Et tant qu’on y est, vu que c’est l’UGTT qui gouverne, pourquoi avoir un chef de gouvernement? Pourquoi avoir un gouvernement? Pourquoi avoir la présidence du gouvernement à la Kasbah alors que rien ne s’y décide sans l’aval de l’UGTT? Pourquoi tout ce gaspillage des deniers publics surtout en ces temps de crise? Autant nommer Noureddine Taboubi chef du gouvernement, faire du bureau exécutif de l’UGTT le gouvernement et transférer ce dernier de la Kasbah à la place Mohamed Ali où le destin du pays se décide.
Faire tomber Chahed et son gouvernement ne serait pas une sage décision si elle est mal calculée et si l’alternative n’est pas étudiée car elle débouchera à une crise politique et institutionnelle profonde.
L’actuel gouvernement aura échoué et sortira par la petite porte, le quinquennat de Béji Caïd Essebsi se transformera en enfer et finira dans une situation catastrophique.
Moncef Marzouki en embuscade pour cueillir le fruit… pourri.
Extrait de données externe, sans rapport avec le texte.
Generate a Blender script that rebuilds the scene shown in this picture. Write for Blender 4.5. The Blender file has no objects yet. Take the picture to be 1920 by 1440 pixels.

Ne pas donner un cadeau à Marzouki
Et il y en a un qui n’attend que ça. C’est Moncef Marzouki, qui n’a pas digéré la défaite cuisante qu’il a subie en 2014 et rêve que le mandat de son successeur échoue et finisse dans le chaos. Il n’attend que ça, lui et son entourage composé d’individus haineux et aigris qui sont au chômage depuis la défaite de 2014 et qui n’ont plus que Facebook pour déverser leur venin.
Tous ces enjeux doivent être pris en considération. La question fondamentale n’est pas une question de personne, c’est une question relative à un système de gouvernance bloqué qui empêche de déclencher les réformes vitales. Ce système affaiblit l’Etat et ses institutions et donne un pouvoir hégémonique à la centrale syndicale qui de fait se trouve en train de tracer les grandes lignes et à décider des questions stratégiques qui la dépassent.
Il faut que chacun retrouve la place qui est la sienne, c’est la seule et l’unique solution car cette confusion des rôles est suicidaire pour le pays.**
* Juriste.
** Le titre et le intertitres sont de la rédaction.